** start **
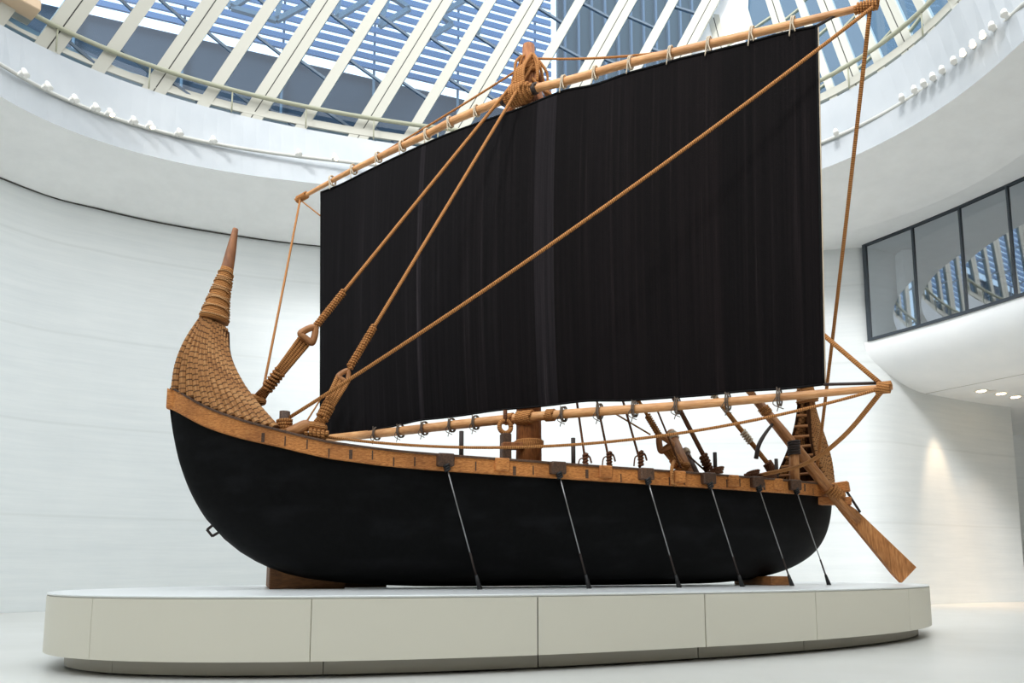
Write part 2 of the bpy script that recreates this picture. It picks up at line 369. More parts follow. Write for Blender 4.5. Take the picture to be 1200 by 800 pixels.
for lab, rngpx in (('left', (-60, 470)), ('right', (900, 1330))):
    pts = [ring_at(Et, ZT, px) for px in np.linspace(rngpx[0], rngpx[1], 40)]
    o = solo(MB().tube([(p[0], p[1], ZT) for p in pts], .07, 6), 'lighting_track', GREYM,
             'grey lighting track along the white band, %s' % ('nearer the upswept bow horn' if lab == 'left' else 'above the gallery windows'), 'lighting track')
spot0 = None
def spotlight(px, lit, label, group):
    p = ring_at(Et, ZT, px); c = np.array([p[0], p[1], ZT]); inn = unit(np.array([CC[0] - p[0], CC[1] - p[1], 0])); tng = np.array([-inn[1], inn[0], 0])
    t = empty('track_spotlight', c, label, 'spotlight', group)
    part(MB().bar(c + inn * .02, c + inn * .28, .14, .1), 'bracket', LAMPW, t)
    h0 = c + inn * .3 + np.array([0, 0, .12]); d = unit(inn * .5 + np.array([0, 0, -1.0]) + tng * .3)
    part(MB().tube([h0, h0 + d * .06, h0 + d * .3], [.06, .085, .1], 10), 'lamp_head', LAMPW, t)
    part(MB().tube([h0 + d * .28, h0 + d * .31], .085, 10), 'lens', LENS if lit else LAMPW, t)
ls = [(22, 0), (50, 0), (82, 0), (107, 0), (124, 1), (152, 0), (172, 1), (206, 0), (246, 0), (347, 0), (390, 1)]
for i, (px, lit) in enumerate(ls):
    spotlight(px, lit, '%s white spotlight from the left end on the track above the bow horn%s' % (ORD[i], ', lit' if lit else ''), 'spotlights on the left-hand track')
rs = [(982, 0), (1060, 0), (1075, 0), (1086, 0), (1097, 0), (1108, 0), (1122, 0), (1133, 1), (1145, 1), (1157, 1), (1168, 0), (1183, 0)]
for i, (px, lit) in enumerate(rs):
    spotlight(px, lit, '%s white spotlight from the sail along the track above the windows%s' % (ORD[i], ', lit' if lit else ''), 'spotlights on the right-hand track')

# ---- skylight: two leaning fans of rafters with glass between
d1 = unit([2.66, .39, 5.22]); d2 = unit([-.053, .766, 2.05])
def foot(px):
    p = ring_at(scaled(E4, 1.02), ZE4 + .1, px); return np.array([p[0], p[1], ZE4 + .1])
def fan(name, feet, d, L, nrm_hint):
    root = MB(); P = [foot(px) for px, dbl in feet]
    root.tube([p + d * .05 for p in P], .05, 6); w = solo(root, name, CREAM, kind='structure', origin=(0, 0, 0))
    for i, (px, dbl) in enumerate(feet):
        p = P[i]; side = unit(P[min(i + 1, len(P) - 1)] - P[max(i - 1, 0)]); side = unit(side - d * (side @ d))
        nrm = np.cross(side, d)
        offs = ((-.2, .2) if d is d1 else (-.14, .14)) if dbl else (0,)
        for o_ in offs:
            w_ = (.36 if dbl else .42) if d is d1 else (.24 if dbl else .3)
            part(MB().box(p + side * o_ + d * (L / 2), d, side, nrm, L / 2 + .2, w_ / 2, .11), 'rafter', CREAM, w)
        if dbl:
            part(MB().box(p + d * (L / 2), d, side, nrm, L / 2 + .2, .03, .1), 'dark_strip', GAP, w)  # dark strip filling the slot between paired rafters
        if i + 1 < len(feet):
            q = P[i + 1]
            part(MB().grid([[p + d * -.15, q + d * -.15], [p + d * L, q + d * L]], smooth=False), 'pane', SKYGLASS, w)
            for k in range(7):
                sL = .9 + k * 2.6 + (.5 if i % 2 else 0); sR = sL + (p - q) @ d
                if sR < -.2: sR = -.2
                a, b = p + d * sL, q + d * sR
                if sL < L: part(MB().bar(a, b, .1, .12, up=nrm), 'purlin', PURLIN if d is d1 else CREAMD, w)
    return w
fan('window_2', [(-70, 1), (-8, 0), (52, 1), (112, 0), (178, 1), (236, 0), (293, 1), (351, 0), (418, 1), (472, 0), (521, 1), (575, 0), (632, 1), (688, 0), (735, 1)], d1, 20, None)
fan('window_3', [(872, 1), (912, 0), (948, 1), (979, 0), (1006, 1), (1036, 0), (1068, 1), (1096, 0), (1128, 1), (1165, 0), (1200, 1)], d2, 18, None)
# white gable wall and pipes where the two fans meet
fl_, fr_ = foot(735), foot(872)
gm = MB(); gm.poly_prism([fl_ + np.array([.2, .3, -.3]), fr_ + np.array([-.2, .3, -.3]), fr_ + d2 * 16 + np.array([0, .3, 0]), fl_ + d1 * 9 + np.array([3.0, 1.2, 7.5]), fl_ + d1 * 9 + np.array([.3, .8, 0])], (0, .2, 0))
solo(gm, 'wall_skylight', WHITE, kind='structure')

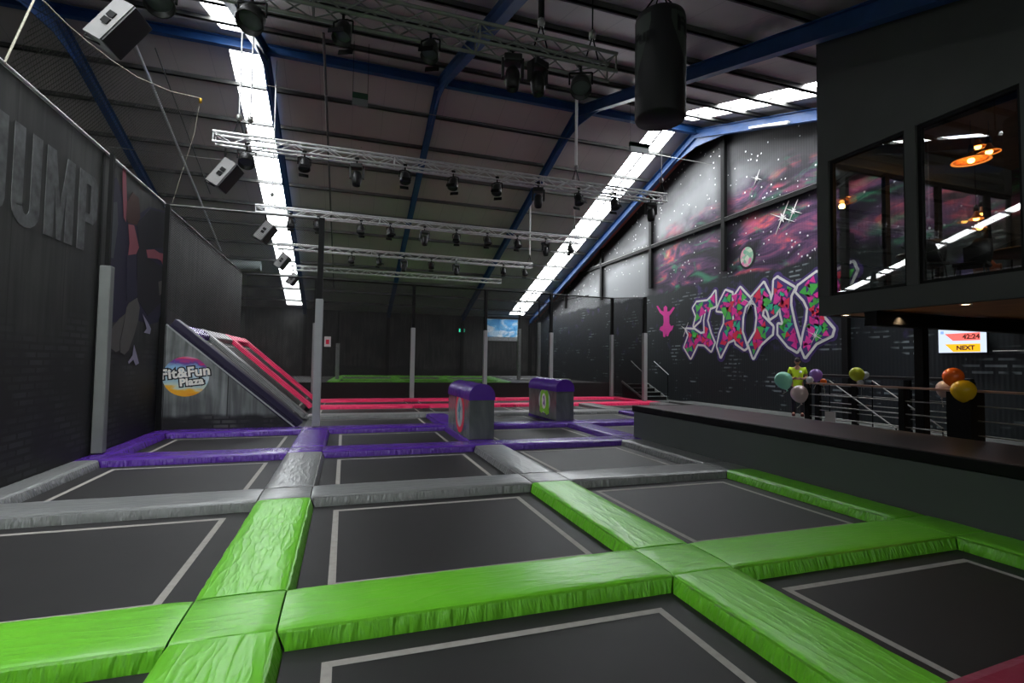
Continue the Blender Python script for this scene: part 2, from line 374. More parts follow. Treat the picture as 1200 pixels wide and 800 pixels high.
for k,(a,b) in enumerate(wx):  # unseen windows added behind the camera to brighten the hall
    f=MB().box((a,Y0-.15,1.6),(b,Y0-.05,1.66)).box((a,Y0-.15,4.14),(b,Y0-.05,4.2)).box((a,Y0-.15,1.66),(a+.06,Y0-.05,4.14)).box((b-.06,Y0-.15,1.66),(b,Y0-.05,4.14)).build('window_%d'%(50+k),'black',kind='structure')
    MB().box((a+.06,Y0-.11,1.66),(b-.06,Y0-.10,4.14)).build('pane','glass',f)
    l=bpy.data.lights.new('window_daylight','AREA'); l.shape='RECTANGLE'; l.size=b-a-.1; l.size_y=2.4; l.energy=7*(b-a); l.color=(1,.97,.93)  # area lamp added in each opening as fill light
    o=bpy.data.objects.new('window_daylight',l); COL.objects.link(o); o.location=((a+b)/2,Y0+.02,2.9); o.rotation_euler=(R(90+32),0,0)
struct('wall_left',MB().sheet([(X0,Y0,FLOORZ),(X0,Y1,FLOORZ),(X0,Y1,roofz(Y1)+.3),(X0,RY,RZ0+.3),(X0,Y0,roofz(Y0)+.3)],(-1,0,0),.2),'backwall')
# roof sheets: panels between the skylight strips
RT=.36
strips=[(-19.9,-18.9),(-3.64,-2.72),(11.38,11.86),(11.94,12.5)]
edges=[X0-.2]+[e for s_ in strips for e in s_]+[X1+.2]
def slab(mb,x0,x1,ya,yb,th=.1,off=RT):
    za,zb=roofz(ya)+off,roofz(yb)+off
    vs=[(x0,ya,za),(x1,ya,za),(x1,yb,zb),(x0,yb,zb)]
    vs+=[(x,y,z+th) for x,y,z in vs]
    mb.add(vs,[(0,3,2,1),(4,5,6,7),(0,1,5,4),(1,2,6,5),(2,3,7,6),(3,0,4,7)])
far,near=MB(),MB()
for i in range(0,len(edges),2):
    slab(far,edges[i],edges[i+1],RY,Y1+.2); slab(near,edges[i],edges[i+1],RY,Y0-.2)
for (a,b) in strips:
    slab(far,a,b,RY,RY+.5); slab(far,a,b,35.3,Y1+.2); slab(near,a,b,RY,RY-.6); slab(near,a,b,Y0+.6,Y0-.2)
struct('ceiling',far,'roof'); struct('ceiling',near,'roof')
sn=0
for k,(a,b) in enumerate(strips):
    for (ya,yb) in ((RY+.5,35.3),(RY-.6,Y0+.6)):
        mb=MB(); slab(mb,a,b,ya,yb,.03,RT+.05); sn+=1
        mb.build('window_%d'%sn,'skylight',kind='structure')
# purlins (galvanised) and rafters (blue)
n=0
yy=RY+1.66
def purlin(y,x0=X0,x1=X1):
    global n
    n+=1; z=roofz(y)+RT; struct('trim_%d'%n,MB().box((x0,y-.03,z-.13),(x1,y+.03,z)).box((x0,y-.03,z-.13),(x1,y+.07,z-.12)),'purlin')
while yy<35.6: purlin(yy); yy+=1.62
yy=RY-1.66
while yy>Y0+.2: purlin(yy); yy-=1.62
struct('trim_%d'%(n+1),MB().box((X0,RY-.09,RZ0-.0),(X1,RY+.09,RZ0+.03)).box((X0,RY-.015,RZ0+.03),(X1,RY+.015,RZ0+.25)).box((X0,RY-.09,RZ0+.25),(X1,RY+.09,RZ0+.28)),'blue')
def rafter(x,label):
    t=thing('roof_portal_frame',label,'roof beam',(x,RY,0),0,'blue roof frames')
    w=.10
    for s_ in (1,-1):
        ye=Y1-.15 if s_>0 else Y0+.15
        mb=MB(); D=.36
        for (o0,o1,hw) in ((-.05,-.03,w),(-.03,D-.06,.012),(D-.06,D-.04,w)):
            a=(RZ0+o0-.12); 
            vs=[]
            for yq in (RY,ye):
                zz=roofz(yq)-.12
                for (dx,dz) in ((-hw,o0),(hw,o0),(hw,o1),(-hw,o1)): vs.append((dx,yq-RY,zz+dz))
            mb.add(vs,[(3,2,1,0),(4,5,6,7),(0,1,5,4),(1,2,6,5),(2,3,7,6),(3,0,4,7)])
        # deeper haunch by the ridge
        hh=[(0,0,RZ0-.17),(0,s_*1.6,roofz(RY+s_*1.6)-.17),(0,0,RZ0-.5)]
        mb.sheet([(-.012,p[1],p[2]) for p in hh],(1,0,0),.024)
        mb.build('rafter','blue',t)
    for ye,zt in ((Y1-.3,roofz(Y1-.3)),(Y0+.3,roofz(Y0+.3))):
        MB().box((-.1,ye-RY-.15,FLOORZ),(.1,ye-RY-.13,zt-.1)).box((-.1,ye-RY+.13,FLOORZ),(.1,ye-RY+.15,zt-.1)).box((-.012,ye-RY-.13,FLOORZ),(.012,ye-RY+.13,zt-.1)).build('column','black',t)
rafter(-7.75,'dark blue roof frame seen through the netting at far upper left')
rafter(-2.55,'blue roof frame running beside the bright left skylight')
rafter(2.75,'dark blue roof frame crossing the middle of the ceiling behind the top truss')
rafter(7.95,'dark blue roof frame passing behind the hanging black bag')
rafter(13.15,'bright blue roof frame along the top of the painted mural wall')
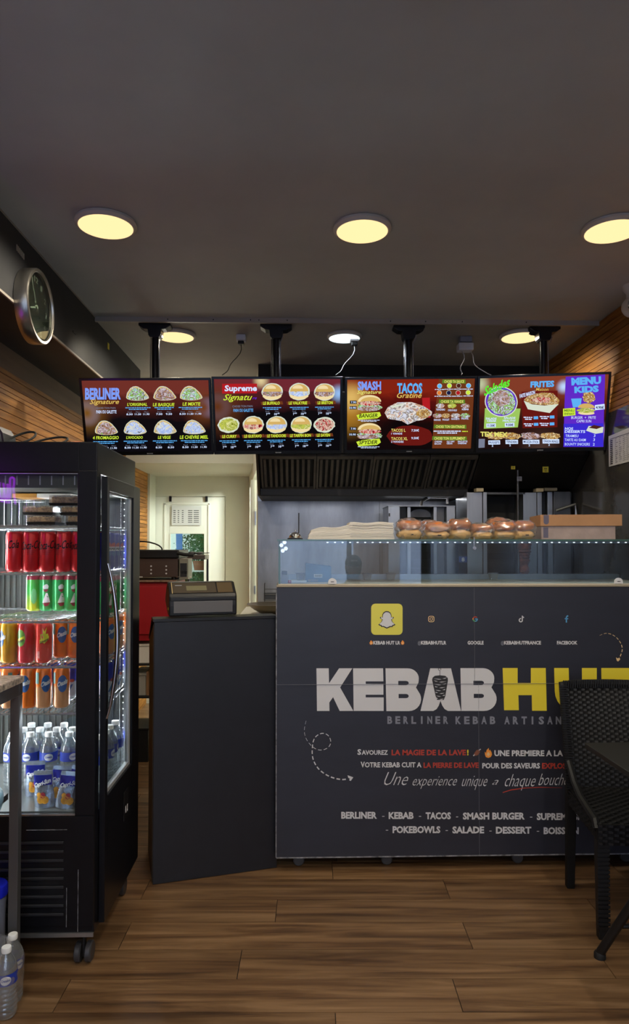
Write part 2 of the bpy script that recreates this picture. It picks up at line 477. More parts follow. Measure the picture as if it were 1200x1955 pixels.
# back room beyond the counter -------------------------------------------
YR = 6.6
xa, xb_ = at(288, 1000, Y=YR).x, at(430, 1000, Y=YR).x
xc = at(475, 1000, Y=YR).x
zc = 2.12
zd = at(360, 948, Y=YR).z
bwm = MB()
pxl, pxr = at(323, 1060, Y=YR).x, at(389, 1060, Y=YR).x     # hole in the door, built in place of a mirror
pz1, pz0 = at(350, 1019, Y=YR).z, at(350, 1115, Y=YR).z
bwm.box(-1.6, xa, YR, YR + .1, 0, zc + .4); bwm.box(xb_, xc + .1, YR, YR + .1, 0, zc + .4); bwm.box(xa, xb_, YR, YR + .1, zd, zc + .4)
struct('wall_back_room', bwm, m_cream)
a0 = at(492, 1000, Y=YB + .02)
def pseg(y, d=0):
    t = (y - YR) / (YB + .1 - YR); return xc + (a0.x - .005 - xc) * t + d
pm = MB()
for ya, yb, z0_ in ((4.70, 4.93, 0), (6.35, YR, 0), (4.93, 6.35, 2.0)):
    pm.hexa([(pseg(yb), yb, z0_), (pseg(yb, .08), yb, z0_), (pseg(ya, .08), ya, z0_), (pseg(ya), ya, z0_)], [(pseg(yb), yb, 2.69), (pseg(yb, .08), yb, 2.69), (pseg(ya, .08), ya, 2.69), (pseg(ya), ya, 2.69)])
struct('wall_partition', pm, m_cream)
sr = MB(); sr.box(XS + .1, 1.6, YR - .2, YR - .1, 0, 2.4); sr.box(1.5, 1.6, 4.75, YR, 0, 2.4); sr.box(-.2, 1.6, 4.75, YR, 2.4, 2.45); sr.box(XS + .1, 1.6, YB + .11, YB + .16, 0, 2.4)
struct('wall_side_room', sr, m_cream)
for nm, loc_, wt_, cl_ in (('side_room_light', (.25, 5.75, 2.1), 150, (.90, .98, .96)), ('passage_fill_light', (-.8, 5.0, 2.25), 4, (1, .92, .78))):  # unseen bare lights without fittings, added to brighten back room and passage
    ld_ = bpy.data.lights.new(nm, 'POINT'); ld_.energy = wt_; ld_.color = cl_; ld_.shadow_soft_size = .08
    lo_ = bpy.data.objects.new(nm, ld_); COL.objects.link(lo_); lo_.location = loc_
struct('ceiling_back_room', MB().box(-1.6, XS + .1, 5.58, YR + .1, zc, zc + .05), m_cream)
struct('wall_lintel', MB().box(-1.6, XS + .02, 5.53, 5.58, zc, CZ), m_cream)
struct('trim_2', MB().box(XL - .1, XL + .02, 6.34, YR, 0, zc), m_cream)
# door_1 with moulded frame, paper and mirror-like pane
dm = MB(); y0, y1 = YR + .01, YR + .05
g = .004
dm.box(xa + g, pxl, y0, y1, 0, zd - g); dm.box(pxr, xb_ - g, y0, y1, 0, zd - g); dm.box(pxl, pxr, y0, y1, pz1, zd - g); dm.box(pxl, pxr, y0, y1, 0, pz0)
d1 = struct('door_1', dm, m_white, bevel=.0015)
for a, b, c, d in ((pxl - .055, pxl - .035, pz0, 1.86), (pxr + .035, pxr + .055, pz0, 1.86), (pxl - .055, pxr + .055, 1.845, 1.865)):
    MB().box(a, b, y0 - .008, y0, c, d).build('moulding', m_white, d1, bevel=.003)
for px in (325, 394):
    p = at(px, 949, Y=YR); MB().box(p.x - .011, p.x + .011, y0 - .02, y0 + .01, zd - .05, zd + .004).build('hook', m_blackp, d1)
MB().box(pxl, pxr, y0 + .02, y0 + .026, pz0, pz1).build('pane', m_glass, d1)
MB().box(pxl, pxl + .012, y0 - .004, y0 + .004, pz0, pz1).build('pane_strip', m_white, d1)
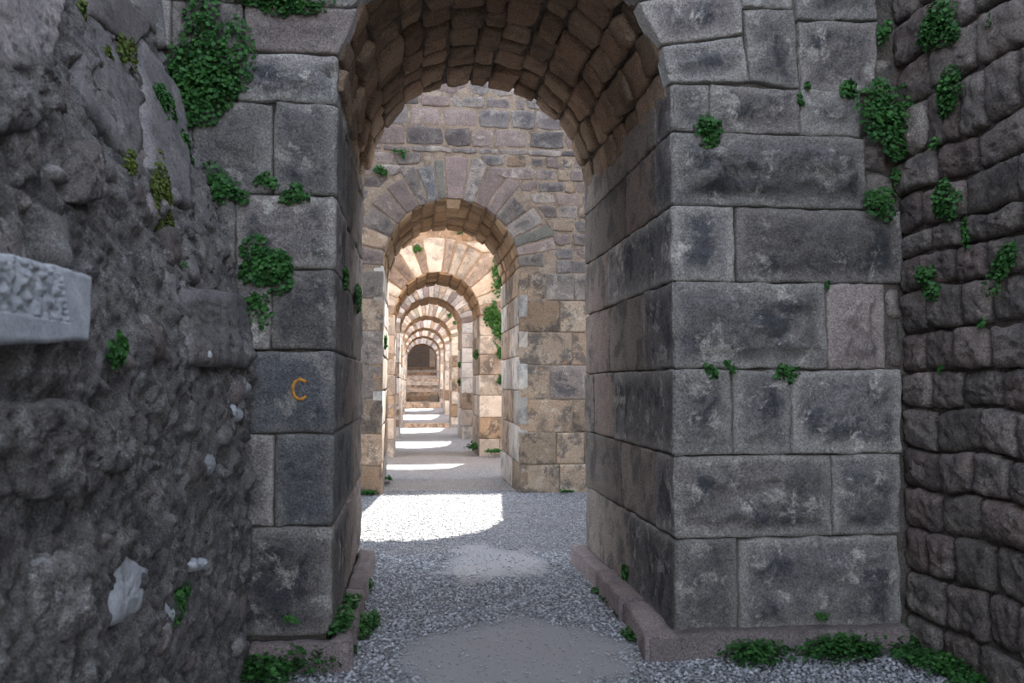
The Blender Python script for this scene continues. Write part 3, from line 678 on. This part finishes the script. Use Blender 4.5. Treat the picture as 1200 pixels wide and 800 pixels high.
** end **
Instruction - Gather up the lines containing the word "that" from these records and copy them.

Task answer -
Write part 2 of the bpy script that recreates this picture. It picks up at line 369. More parts follow. Write for Blender 4.5. Take the picture to be 1200 by 800 pixels.
Write part 2 of the bpy script that recreates this picture. It picks up at line 477. More parts follow. Measure the picture as if it were 1200x1955 pixels.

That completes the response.